Il y a deux semaines aux Nuits d'Afrique, le tandem que forment le banjoïste canadien Jayme Stone et le joueur de kora malien Mansa Sissoko nous a fait réaliser à quel point ces deux instruments ont d'étonnantes affinités. Et voilà qu'en peu de temps, nous avons accès au maître de Sissoko, le très respecté Toumani Diabaté, qui se produit aux côtés du plus réputé banjoïste depuis les années 90, soit l'Américain Béla Fleck.

En ce jeudi au Théâtre Maisonneuve, vous vous doutez bien qu'on a grimpé de quelques coches dans le même registre.

Ce concert d'environ deux heures démarre en douceur avec des harmonies fines et cristallines du banjo et de la guitare, délicatement tricotées dans les fréquences assez élevées. Les cultures respectives y sont identifiables, elles finiront par se fondre l'une dans l'autre.

La quête africaine de Belà Fleck était déjà palpable dans le troisième volet de ses Tales From the Acoustic Planet, volet intitulé Throw Down Your Heart.

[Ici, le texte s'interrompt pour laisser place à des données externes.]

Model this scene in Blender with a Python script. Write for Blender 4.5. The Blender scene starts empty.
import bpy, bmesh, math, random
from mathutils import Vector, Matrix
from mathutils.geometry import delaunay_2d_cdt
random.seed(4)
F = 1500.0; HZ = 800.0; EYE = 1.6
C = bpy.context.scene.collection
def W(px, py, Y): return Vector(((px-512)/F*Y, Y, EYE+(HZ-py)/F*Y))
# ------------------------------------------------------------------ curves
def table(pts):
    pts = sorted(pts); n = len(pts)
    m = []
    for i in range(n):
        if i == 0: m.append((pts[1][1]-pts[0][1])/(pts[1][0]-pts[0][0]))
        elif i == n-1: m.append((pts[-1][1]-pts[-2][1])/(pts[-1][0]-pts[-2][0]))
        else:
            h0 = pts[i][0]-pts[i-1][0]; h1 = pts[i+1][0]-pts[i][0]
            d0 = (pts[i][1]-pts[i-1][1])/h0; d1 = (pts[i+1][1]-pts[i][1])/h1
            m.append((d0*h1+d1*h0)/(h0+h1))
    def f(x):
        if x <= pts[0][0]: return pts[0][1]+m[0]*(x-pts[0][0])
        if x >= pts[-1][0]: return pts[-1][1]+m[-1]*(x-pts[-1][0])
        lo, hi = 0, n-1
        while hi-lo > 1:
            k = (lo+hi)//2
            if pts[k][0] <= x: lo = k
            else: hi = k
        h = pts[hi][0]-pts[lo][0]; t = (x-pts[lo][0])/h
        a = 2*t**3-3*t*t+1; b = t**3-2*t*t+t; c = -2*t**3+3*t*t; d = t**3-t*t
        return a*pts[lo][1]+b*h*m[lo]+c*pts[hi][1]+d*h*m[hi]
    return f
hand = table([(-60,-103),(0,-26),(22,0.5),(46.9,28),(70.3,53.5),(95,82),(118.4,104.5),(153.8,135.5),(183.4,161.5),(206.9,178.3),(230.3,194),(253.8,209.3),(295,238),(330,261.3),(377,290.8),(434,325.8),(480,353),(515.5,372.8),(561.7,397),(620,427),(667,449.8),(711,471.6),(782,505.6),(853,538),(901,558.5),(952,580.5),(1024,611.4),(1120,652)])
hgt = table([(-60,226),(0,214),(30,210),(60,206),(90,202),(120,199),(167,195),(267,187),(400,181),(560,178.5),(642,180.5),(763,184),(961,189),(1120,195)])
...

Le banjoïste y collabore avec des musiciens du Sénégal, du Mali, de Gambie. C'était en 2005, Fleck y explorait les origines de son instrument de prédilection, dont un lointain ancêtre à trois cordes identifié à Banjul (Gambie) qui aurait fait le voyage en Amérique avec les esclaves d'Afrique de l'Ouest.

De son côté, Toumani Diabaté a déjà ouvert ses horizons en collaborant avec divers musiciens occidentaux de renom, tels Damon Albarn et Björk. Sa rencontre sur scène avec Belà Fleck remonte au Winnipeg Folk Festival il y a deux ans. Au Théâtre Maisonneuve, on voyait à quel point ce duo avait acquis une grande maturité.

Les chapelets mélodiques de la kora, un instrument à 21 cordes, s'amalgamaient parfaitement dans les circonvolutions harmoniques du banjo. Des compositions de Fleck, par exemple, ont mis en lumière l'appropriation de Belà Fleck quant au patrimoine africain. Diabaté, pour sa part, nous a montré une ouverture à l'autre en se prêtant à de superbes dialogues avec son collègue.

Un long solo du maître de la kora, très proche de la grande tradition malienne et ouest-africaine, nous rappelle à quel point cet instrument exige une virtuosité comparable aux instruments occidentaux et témoigne d'une tradition fabuleuse.

Après l'entracte, Fleck nous ramène à son tour dans son monde. Les improvisations sont moins proches de l'idée que l'Américain se fait de l'Afrique que des multiples références musicales qui animent son jeu - folk appalachien, bluegrass, jazz moderne ou primitif (avec de petites pointes de ragtime) mais encore de musique baroque ou impressionnistes. Il choisit ensuite de jouer un banjo accordé dans des fréquences qui le mènent à dévoiler une dimension beaucoup plus africaine de sa partie solo. Encore là, se déploie la technique fabuleuse de Belà Fleck.

Le reste du concert sera essentiellement constitué d'échanges respectueux et de haute voltige au service de la musique, le tout coiffé du plus vieil air malien mémorisé par Diabaté - issu, il faut le rappeler, d'une lignée de 71 générations de griots ouest-africains. Au dessert? Un vrai cadeau aux fans, soit une évocation probante du fameux thème du film Deliverance, cette fois pour banjo et kora.

On se serait crus au Festival International de jazz de Montréal!